Alice Munro has frequently spoken about the craft of writing, as she understands it, and some of these interviews are online now including this brief interview (Random House). Judith Maclean Miller has also reacted to three interviews in "An Inner Bell That Rings: The Craft of Alice Munro" (The Antigonish Review). Other interviews have been published (see bibliography in Coral Ann Howells's book, Alice Munro). Another article, "Alice Munro: The Short Answer" by Alex Keegan, discusses the special kinds of short stories that Munro writes. What sort of insight do her statements and these articles offer into "Boys and Girls"?

Fact and Fiction

Munro's stories often deal with the subject of lies and secrets and the truths behind them.
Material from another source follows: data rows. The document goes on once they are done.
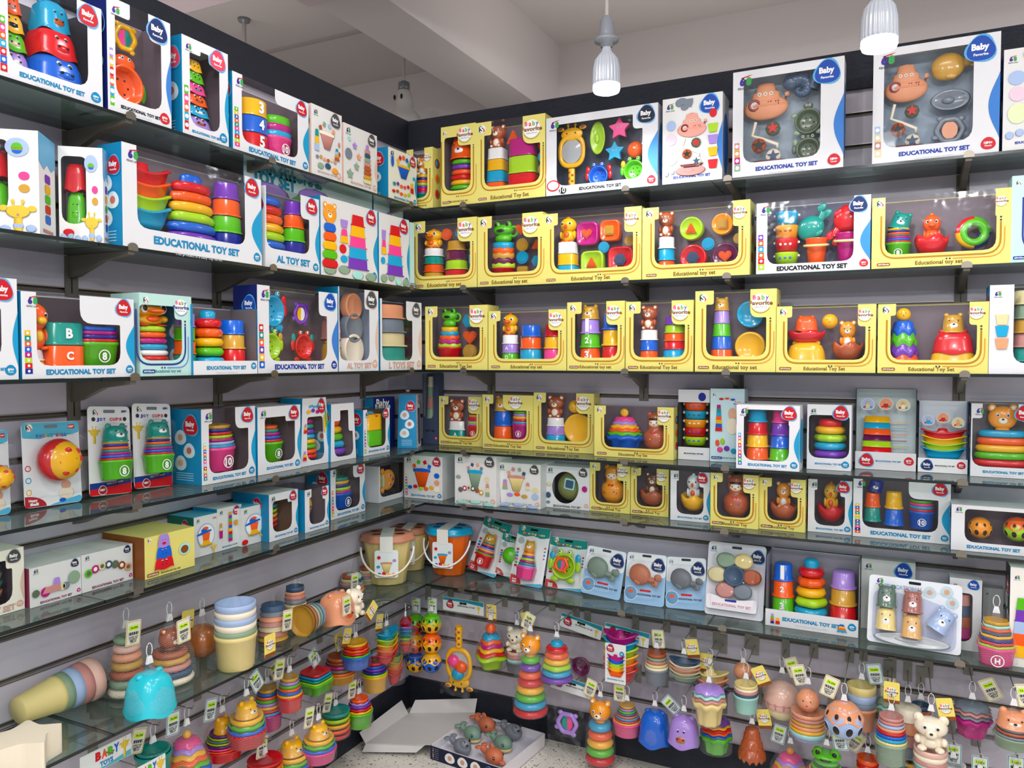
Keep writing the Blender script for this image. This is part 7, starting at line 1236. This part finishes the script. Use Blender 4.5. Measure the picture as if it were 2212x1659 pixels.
for x, y, c, c2, lb, k in ((1043, 1572, '#d0714a', '#d0714a', 'orange dolphin bath toy at the back of the floor box', 'dolphin'), (1012, 1592, '#7a9a86', 'c', 'green whale bath toy at the left of the floor box', 'whale'), (1100, 1588, '#80868f', '#80868f', 'grey seal bath toy at the right of the floor box', 'seal'), (990, 1620, '#80868f', '#80868f', 'grey seal bath toy at the front left of the floor box', 'seal'), (1078, 1612, '#7a9a86', 'c', 'green whale bath toy at the right of the floor box', 'whale'), (1058, 1640, '#d0714a', '#d0714a', 'orange dolphin bath toy at the front of the floor box', 'dolphin')):
    p = ground(x, y, .03); r = empty('bath_'+k, (p.x, p.y, .0208), math.atan2(ex.y, ex.x)-.25); r.scale = (1.05,)*3; w = .115
    m = MB(); cc = mat('mt', c); X = TR(.01, 0, .028)
    ell(m, (.012, 0, 0), (.036, .027, .027), cc, X, 20, 12); tube(m, [(-.015, 0, .0), (-.035, 0, .002), (-.045, 0, .008)], .011, cc, X, 10)
    if k == 'dolphin': ell(m, (.05, 0, -.01), (.016, .01, .008), cc, X); ell(m, (.005, 0, .027), (.012, .004, .012), cc, X @ RY(-.3))
    if k == 'seal': ell(m, (.03, -.004, .016), (.019, .017, .017), cc, X); ell(m, (.044, -.008, .018), (.006, .006, .005), mat('pl', 'Z'), X)
    if k == 'whale': ell(m, (.014, 0, -.013), (.033, .025, .015), mat('mt', c2), X)
    m.build('body', r); m = MB()
    for s in (-1, 1): ell(m, (-.052, s*.014, .012), (.012, .013, .005), cc, X)
    m.build('tail', r); m = MB()
    for s in (-1, 1): ell(m, (.032 if k != 'seal' else .036, s*(.0215 if k != 'seal' else .012), .006 if k != 'seal' else .026), (.005, .0035, .006), mat('pl', 'Z'), X, 8, 6); ell(m, (.034 if k != 'seal' else .037, s*(.0238 if k != 'seal' else .0145), .008 if k != 'seal' else .028), (.0015, .0015, .002), mat('pl', 'W'), X, 6, 4)
    m.build('eyes', r); tag(r, lb, 'bath toy', 'bath animals in the floor box')
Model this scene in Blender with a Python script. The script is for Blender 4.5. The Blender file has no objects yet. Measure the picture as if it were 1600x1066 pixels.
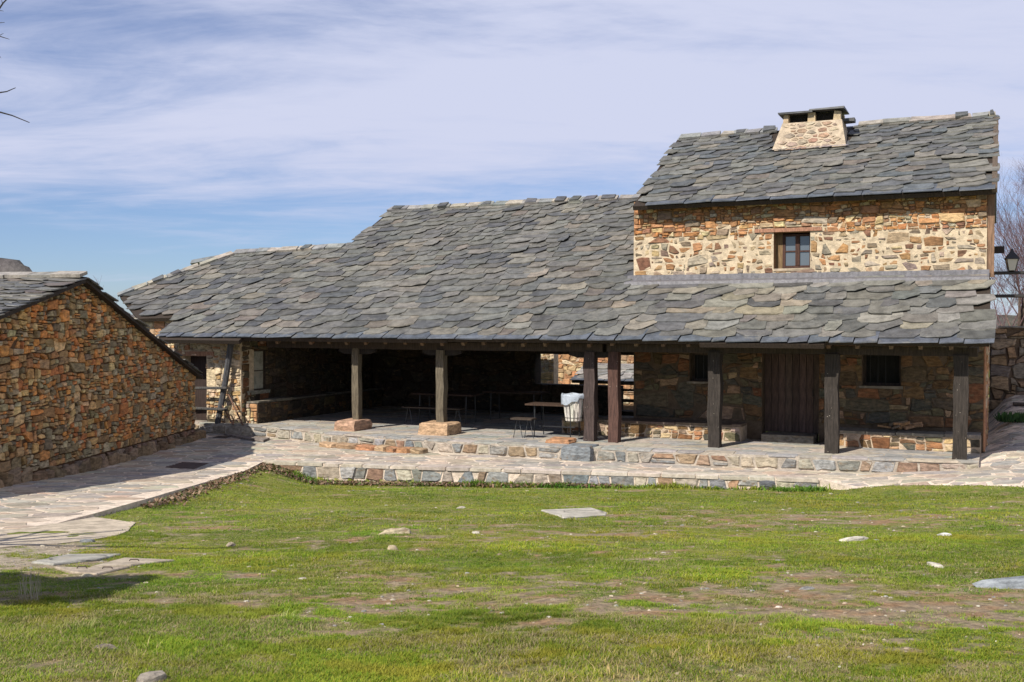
import bpy, math, random
import numpy as np
from mathutils import Vector, Matrix
R = random.Random(7)
NR = np.random.RandomState(11)
S = bpy.context.scene
COL = S.collection
rad = math.radians

# ------------------------------------------------------------------ camera
CZ = 2.6
cam = bpy.data.cameras.new('camera'); cam.lens = 37.575; cam.sensor_width = 36; cam.clip_start = .05; cam.clip_end = 6000
co = bpy.data.objects.new('camera', cam); COL.objects.link(co)
co.location = (0, 0, CZ); co.rotation_euler = (rad(90 - 1.2), 0, 0)
S.camera = co

# ------------------------------------------------------------------ light
SUN_AZ, SUN_EL = 40.0, 45.0        # light travels towards +Y turned this far to +X
sun = bpy.data.lights.new('sun', 'SUN'); sun.energy = 5.0; sun.angle = rad(.53); sun.color = (1, .94, .84)
so = bpy.data.objects.new('sun', sun); COL.objects.link(so)
tr = Vector((math.sin(rad(SUN_AZ)) * math.cos(rad(SUN_EL)), math.cos(rad(SUN_AZ)) * math.cos(rad(SUN_EL)), -math.sin(rad(SUN_EL))))
so.rotation_euler = tr.to_track_quat('-Z', 'Y').to_euler()
so.location = (-30, -30, 40)
W_ = bpy.data.worlds.new('World'); S.world = W_; W_.use_nodes = True
nt = W_.node_tree; nt.nodes.clear()
def N(t, ty, **kw):
    n = t.nodes.new(ty)
    for k, v in kw.items():
        if k.startswith('i_'):
            key = k[2:]
            key = int(key) if key.isdigit() else key.replace('_', ' ')
            n.inputs[key].default_value = v
        else: setattr(n, k, v)
    return n
def L(t, a, b): t.links.new(a, b)
sky = N(nt, 'ShaderNodeTexSky', sky_type='NISHITA', sun_disc=False)
sky.sun_elevation = rad(SUN_EL); sky.sun_rotation = rad(180 + SUN_AZ); sky.altitude = 1100; sky.air_density = 1.0; sky.dust_density = .6; sky.ozone_density = 2.0
tc = N(nt, 'ShaderNodeTexCoord')
sep = N(nt, 'ShaderNodeSeparateXYZ'); L(nt, tc.outputs['Generated'], sep.inputs[0])
def M(t, op, a, b=None, c=None, clamp=False):
    n = t.nodes.new('ShaderNodeMath'); n.operation = op; n.use_clamp = clamp
    for i, v in enumerate((a, b, c)):
        if v is None: continue
        if isinstance(v, (int, float)): n.inputs[i].default_value = v
        else: t.links.new(v, n.inputs[i])
    return n.outputs[0]
def SM(t, v, a, b, c=0., d=1.):
    n = t.nodes.new('ShaderNodeMapRange'); n.interpolation_type = 'SMOOTHSTEP'
    t.links.new(v, n.inputs[0]); n.inputs[1].default_value = a; n.inputs[2].default_value = b; n.inputs[3].default_value = c; n.inputs[4].default_value = d
    return n.outputs[0]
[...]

As she often does, she has drawn on her own "factual" experience for this story; she grew up on a rural farm in Canada, her father was a fox farmer, and she had a younger brother (and a sister). But the story lies less in these facts than in the secret life of the protagonist. She has also said: "When I was about fifteen I made the glorious leap from being a victim of my own . . . self-conscious miseries to being a godlike arranger of patterns and destinies, even if they were all in my head; I have never leapt back." Explore elements in the story which anticipate this "glorious leap" into storytelling, including the role of a narrator who turns facts into fiction. [Quoted by Coral Ann Howells, Alice Munro, 1998.]

Growing Up Female

Growing up female requires that girls internalize many conflicting messages. This was especially true in the 1930s in rural Canada. Yet we can find authors working through similar conflicts, often with autobiographical roots, in other times and cultures. The anthology presents several examples: Amy Tan's "A Pair of Tickets" (LIT 168, LITS 159), Jamaica Kincaid, "Girl" (LIT 476, LITS 409), Marge Piercy, "Barbie Doll" (LIT 883, LITS 619), and Audre Lorde, "Hanging Fire" (LIT 876, LITS 656). There are many other women writers with similar works, including Sylvia Plath, Eudora Welty, Maya Angelou, and Maxine Hong Kingston. Choose at least two of these works and write an essay of comparison, looking at the conflicts the girls encounter and how language is used to resolve them for the older authors.